CVE-2017-9780

Related Vulnerabilities: CVE-2017-9780  

In Flatpak before 0.8.7, a third-party app repository could include malicious apps that contain files with inappropriate permissions, for example setuid or world-writable. The files are deployed with those permissions, which would let a local attacker run the setuid executable or write to the world-writable location. In the case of the "system helper" component, files deployed as part of the app are owned by root, so in the worst case they could be setuid root.

The MITRE CVE dictionary describes this issue as:

In Flatpak before 0.8.7, a third-party app repository could include malicious apps that contain files with inappropriate permissions, for example setuid or world-writable. The files are deployed with those permissions, which would let a local attacker run the setuid executable or write to the world-writable location. In the case of the "system helper" component, files deployed as part of the app are owned by root, so in the worst case they could be setuid root.

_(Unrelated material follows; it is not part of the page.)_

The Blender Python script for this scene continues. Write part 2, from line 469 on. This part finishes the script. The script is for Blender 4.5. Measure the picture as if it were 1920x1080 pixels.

Find out more about CVE-2017-9780 from the MITRE CVE dictionary dictionary and NIST NVD.

CVSS v3 metrics

NOTE: The following CVSS v3 metrics and score provided are preliminary and subject to review.

CVSS3 Base Score 7
CVSS3 Base Metrics CVSS:3.0/AV:L/AC:H/PR:L/UI:N/S:U/C:H/I:H/A:H
Attack Vector Local
Attack Complexity High
Privileges Required Low
User Interaction None
Scope Unchanged
Confidentiality High
Integrity Impact High
Availability Impact High

Affected Packages State

Platform Package State
Red Hat Enterprise Linux 7 flatpak Not affected

Acknowledgements

This issue was discovered by Colin Walters (Red Hat).